## What to produce
Leave out the pictures, then reproduce the rest of the material exactly.

## Source data
***

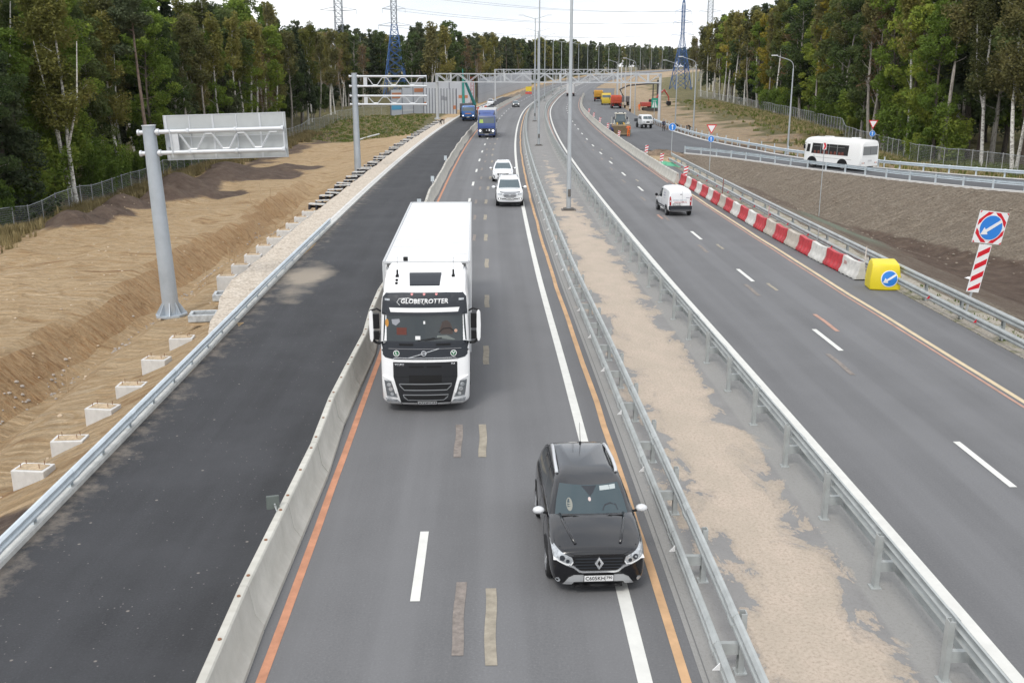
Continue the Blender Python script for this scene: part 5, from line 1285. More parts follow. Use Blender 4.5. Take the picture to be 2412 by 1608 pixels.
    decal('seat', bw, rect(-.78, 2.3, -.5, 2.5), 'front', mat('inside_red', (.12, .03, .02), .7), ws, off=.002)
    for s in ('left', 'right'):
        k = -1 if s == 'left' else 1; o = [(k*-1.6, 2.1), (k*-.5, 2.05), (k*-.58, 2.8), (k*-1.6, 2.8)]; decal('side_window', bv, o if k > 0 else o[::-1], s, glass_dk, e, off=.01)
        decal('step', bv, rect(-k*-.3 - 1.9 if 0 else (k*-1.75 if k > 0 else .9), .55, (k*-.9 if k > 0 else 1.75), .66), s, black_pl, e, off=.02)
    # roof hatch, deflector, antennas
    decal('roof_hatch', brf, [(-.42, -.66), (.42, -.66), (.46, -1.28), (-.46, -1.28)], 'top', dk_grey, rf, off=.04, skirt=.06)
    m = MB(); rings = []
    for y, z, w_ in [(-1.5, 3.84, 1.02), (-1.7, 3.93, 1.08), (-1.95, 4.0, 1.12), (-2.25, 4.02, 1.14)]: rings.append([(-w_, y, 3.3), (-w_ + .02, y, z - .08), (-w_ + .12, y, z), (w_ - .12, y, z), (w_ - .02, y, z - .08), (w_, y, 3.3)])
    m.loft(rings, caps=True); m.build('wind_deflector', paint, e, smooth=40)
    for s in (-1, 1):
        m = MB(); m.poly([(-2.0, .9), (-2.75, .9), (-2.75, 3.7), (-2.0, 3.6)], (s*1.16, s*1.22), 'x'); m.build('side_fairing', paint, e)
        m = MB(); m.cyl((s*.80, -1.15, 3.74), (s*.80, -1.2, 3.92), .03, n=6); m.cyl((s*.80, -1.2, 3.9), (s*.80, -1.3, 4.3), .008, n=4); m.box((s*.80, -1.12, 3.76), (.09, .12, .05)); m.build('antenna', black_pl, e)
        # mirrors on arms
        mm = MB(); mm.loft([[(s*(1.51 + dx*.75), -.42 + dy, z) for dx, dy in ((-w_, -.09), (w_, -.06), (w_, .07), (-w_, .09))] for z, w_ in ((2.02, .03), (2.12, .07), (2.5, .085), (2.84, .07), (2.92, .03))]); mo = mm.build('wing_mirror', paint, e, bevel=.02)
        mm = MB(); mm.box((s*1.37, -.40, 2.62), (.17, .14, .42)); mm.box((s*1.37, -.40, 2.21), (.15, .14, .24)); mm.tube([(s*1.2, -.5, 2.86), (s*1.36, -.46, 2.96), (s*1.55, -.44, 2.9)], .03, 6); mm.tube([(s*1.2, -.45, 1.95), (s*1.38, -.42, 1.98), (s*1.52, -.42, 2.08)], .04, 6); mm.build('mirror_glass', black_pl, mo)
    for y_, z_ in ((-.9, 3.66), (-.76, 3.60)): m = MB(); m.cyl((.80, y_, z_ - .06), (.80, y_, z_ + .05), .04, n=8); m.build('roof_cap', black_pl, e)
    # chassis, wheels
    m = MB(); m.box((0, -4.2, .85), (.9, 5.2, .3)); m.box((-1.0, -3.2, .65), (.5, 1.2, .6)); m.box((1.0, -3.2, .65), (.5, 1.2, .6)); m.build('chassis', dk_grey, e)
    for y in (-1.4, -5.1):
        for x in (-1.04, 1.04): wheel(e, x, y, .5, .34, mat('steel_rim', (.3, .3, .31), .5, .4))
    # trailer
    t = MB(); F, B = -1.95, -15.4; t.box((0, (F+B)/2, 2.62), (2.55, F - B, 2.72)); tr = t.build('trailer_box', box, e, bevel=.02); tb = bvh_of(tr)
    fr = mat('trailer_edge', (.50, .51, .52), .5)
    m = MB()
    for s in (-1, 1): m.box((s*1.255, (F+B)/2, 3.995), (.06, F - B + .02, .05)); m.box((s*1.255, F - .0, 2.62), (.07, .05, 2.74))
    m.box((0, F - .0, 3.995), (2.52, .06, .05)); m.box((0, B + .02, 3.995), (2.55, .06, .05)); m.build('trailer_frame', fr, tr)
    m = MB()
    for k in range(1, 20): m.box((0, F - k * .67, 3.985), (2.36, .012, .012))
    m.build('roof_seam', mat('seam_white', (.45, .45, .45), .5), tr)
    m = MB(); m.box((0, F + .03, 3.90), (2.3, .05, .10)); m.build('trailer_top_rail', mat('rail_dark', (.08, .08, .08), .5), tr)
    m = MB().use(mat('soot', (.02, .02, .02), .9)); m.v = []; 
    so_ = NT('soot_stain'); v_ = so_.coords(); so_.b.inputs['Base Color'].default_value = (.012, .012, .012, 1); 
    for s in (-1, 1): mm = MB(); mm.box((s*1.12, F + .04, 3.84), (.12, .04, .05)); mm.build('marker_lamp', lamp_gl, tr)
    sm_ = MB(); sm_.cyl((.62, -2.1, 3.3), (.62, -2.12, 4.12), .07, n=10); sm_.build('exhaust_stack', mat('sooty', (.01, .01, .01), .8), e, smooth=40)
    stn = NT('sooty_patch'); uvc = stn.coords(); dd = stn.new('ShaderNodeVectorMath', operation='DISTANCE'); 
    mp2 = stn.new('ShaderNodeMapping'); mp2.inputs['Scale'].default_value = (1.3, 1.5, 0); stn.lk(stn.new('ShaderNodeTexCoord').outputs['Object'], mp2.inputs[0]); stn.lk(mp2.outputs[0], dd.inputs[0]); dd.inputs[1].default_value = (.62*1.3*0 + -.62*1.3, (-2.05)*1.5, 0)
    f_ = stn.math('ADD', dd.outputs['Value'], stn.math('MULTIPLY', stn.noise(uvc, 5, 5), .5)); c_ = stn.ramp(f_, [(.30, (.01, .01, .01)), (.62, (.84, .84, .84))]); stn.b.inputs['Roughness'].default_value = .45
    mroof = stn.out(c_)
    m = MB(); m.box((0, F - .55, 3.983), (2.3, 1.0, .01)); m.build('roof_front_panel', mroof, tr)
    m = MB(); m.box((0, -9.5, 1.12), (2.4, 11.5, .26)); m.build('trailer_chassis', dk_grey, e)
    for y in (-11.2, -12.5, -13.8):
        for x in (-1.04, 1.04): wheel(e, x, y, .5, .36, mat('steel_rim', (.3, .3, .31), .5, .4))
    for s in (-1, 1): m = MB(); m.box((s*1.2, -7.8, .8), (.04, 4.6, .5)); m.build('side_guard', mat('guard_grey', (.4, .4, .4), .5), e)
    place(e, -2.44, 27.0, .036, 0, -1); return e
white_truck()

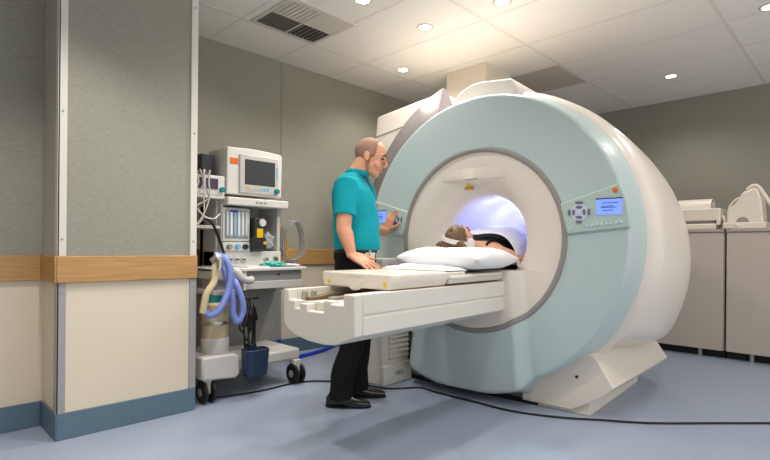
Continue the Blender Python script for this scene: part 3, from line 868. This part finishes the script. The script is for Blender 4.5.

***

## Solution for this problem
Continue the Blender Python script for this scene: part 5, from line 1285. More parts follow. Use Blender 4.5. Take the picture to be 2412 by 1608 pixels.
    decal('seat', bw, rect(-.78, 2.3, -.5, 2.5), 'front', mat('inside_red', (.12, .03, .02), .7), ws, off=.002)
    for s in ('left', 'right'):
        k = -1 if s == 'left' else 1; o = [(k*-1.6, 2.1), (k*-.5, 2.05), (k*-.58, 2.8), (k*-1.6, 2.8)]; decal('side_window', bv, o if k > 0 else o[::-1], s, glass_dk, e, off=.01)
        decal('step', bv, rect(-k*-.3 - 1.9 if 0 else (k*-1.75 if k > 0 else .9), .55, (k*-.9 if k > 0 else 1.75), .66), s, black_pl, e, off=.02)
    # roof hatch, deflector, antennas
    decal('roof_hatch', brf, [(-.42, -.66), (.42, -.66), (.46, -1.28), (-.46, -1.28)], 'top', dk_grey, rf, off=.04, skirt=.06)
    m = MB(); rings = []
    for y, z, w_ in [(-1.5, 3.84, 1.02), (-1.7, 3.93, 1.08), (-1.95, 4.0, 1.12), (-2.25, 4.02, 1.14)]: rings.append([(-w_, y, 3.3), (-w_ + .02, y, z - .08), (-w_ + .12, y, z), (w_ - .12, y, z), (w_ - .02, y, z - .08), (w_, y, 3.3)])
    m.loft(rings, caps=True); m.build('wind_deflector', paint, e, smooth=40)
    for s in (-1, 1):
        m = MB(); m.poly([(-2.0, .9), (-2.75, .9), (-2.75, 3.7), (-2.0, 3.6)], (s*1.16, s*1.22), 'x'); m.build('side_fairing', paint, e)
        m = MB(); m.cyl((s*.80, -1.15, 3.74), (s*.80, -1.2, 3.92), .03, n=6); m.cyl((s*.80, -1.2, 3.9), (s*.80, -1.3, 4.3), .008, n=4); m.box((s*.80, -1.12, 3.76), (.09, .12, .05)); m.build('antenna', black_pl, e)
        # mirrors on arms
        mm = MB(); mm.loft([[(s*(1.51 + dx*.75), -.42 + dy, z) for dx, dy in ((-w_, -.09), (w_, -.06), (w_, .07), (-w_, .09))] for z, w_ in ((2.02, .03), (2.12, .07), (2.5, .085), (2.84, .07), (2.92, .03))]); mo = mm.build('wing_mirror', paint, e, bevel=.02)
        mm = MB(); mm.box((s*1.37, -.40, 2.62), (.17, .14, .42)); mm.box((s*1.37, -.40, 2.21), (.15, .14, .24)); mm.tube([(s*1.2, -.5, 2.86), (s*1.36, -.46, 2.96), (s*1.55, -.44, 2.9)], .03, 6); mm.tube([(s*1.2, -.45, 1.95), (s*1.38, -.42, 1.98), (s*1.52, -.42, 2.08)], .04, 6); mm.build('mirror_glass', black_pl, mo)
    for y_, z_ in ((-.9, 3.66), (-.76, 3.60)): m = MB(); m.cyl((.80, y_, z_ - .06), (.80, y_, z_ + .05), .04, n=8); m.build('roof_cap', black_pl, e)
    # chassis, wheels
    m = MB(); m.box((0, -4.2, .85), (.9, 5.2, .3)); m.box((-1.0, -3.2, .65), (.5, 1.2, .6)); m.box((1.0, -3.2, .65), (.5, 1.2, .6)); m.build('chassis', dk_grey, e)
    for y in (-1.4, -5.1):
        for x in (-1.04, 1.04): wheel(e, x, y, .5, .34, mat('steel_rim', (.3, .3, .31), .5, .4))
    # trailer
    t = MB(); F, B = -1.95, -15.4; t.box((0, (F+B)/2, 2.62), (2.55, F - B, 2.72)); tr = t.build('trailer_box', box, e, bevel=.02); tb = bvh_of(tr)
    fr = mat('trailer_edge', (.50, .51, .52), .5)
    m = MB()
    for s in (-1, 1): m.box((s*1.255, (F+B)/2, 3.995), (.06, F - B + .02, .05)); m.box((s*1.255, F - .0, 2.62), (.07, .05, 2.74))
    m.box((0, F - .0, 3.995), (2.52, .06, .05)); m.box((0, B + .02, 3.995), (2.55, .06, .05)); m.build('trailer_frame', fr, tr)
    m = MB()
    for k in range(1, 20): m.box((0, F - k * .67, 3.985), (2.36, .012, .012))
    m.build('roof_seam', mat('seam_white', (.45, .45, .45), .5), tr)
    m = MB(); m.box((0, F + .03, 3.90), (2.3, .05, .10)); m.build('trailer_top_rail', mat('rail_dark', (.08, .08, .08), .5), tr)
    m = MB().use(mat('soot', (.02, .02, .02), .9)); m.v = []; 
    so_ = NT('soot_stain'); v_ = so_.coords(); so_.b.inputs['Base Color'].default_value = (.012, .012, .012, 1); 
    for s in (-1, 1): mm = MB(); mm.box((s*1.12, F + .04, 3.84), (.12, .04, .05)); mm.build('marker_lamp', lamp_gl, tr)
    sm_ = MB(); sm_.cyl((.62, -2.1, 3.3), (.62, -2.12, 4.12), .07, n=10); sm_.build('exhaust_stack', mat('sooty', (.01, .01, .01), .8), e, smooth=40)
    stn = NT('sooty_patch'); uvc = stn.coords(); dd = stn.new('ShaderNodeVectorMath', operation='DISTANCE'); 
    mp2 = stn.new('ShaderNodeMapping'); mp2.inputs['Scale'].default_value = (1.3, 1.5, 0); stn.lk(stn.new('ShaderNodeTexCoord').outputs['Object'], mp2.inputs[0]); stn.lk(mp2.outputs[0], dd.inputs[0]); dd.inputs[1].default_value = (.62*1.3*0 + -.62*1.3, (-2.05)*1.5, 0)
    f_ = stn.math('ADD', dd.outputs['Value'], stn.math('MULTIPLY', stn.noise(uvc, 5, 5), .5)); c_ = stn.ramp(f_, [(.30, (.01, .01, .01)), (.62, (.84, .84, .84))]); stn.b.inputs['Roughness'].default_value = .45
    mroof = stn.out(c_)
    m = MB(); m.box((0, F - .55, 3.983), (2.3, 1.0, .01)); m.build('roof_front_panel', mroof, tr)
    m = MB(); m.box((0, -9.5, 1.12), (2.4, 11.5, .26)); m.build('trailer_chassis', dk_grey, e)
    for y in (-11.2, -12.5, -13.8):
        for x in (-1.04, 1.04): wheel(e, x, y, .5, .36, mat('steel_rim', (.3, .3, .31), .5, .4))
    for s in (-1, 1): m = MB(); m.box((s*1.2, -7.8, .8), (.04, 4.6, .5)); m.build('side_guard', mat('guard_grey', (.4, .4, .4), .5), e)
    place(e, -2.44, 27.0, .036, 0, -1); return e
white_truck()

Continue the Blender Python script for this scene: part 3, from line 868. This part finishes the script. The script is for Blender 4.5.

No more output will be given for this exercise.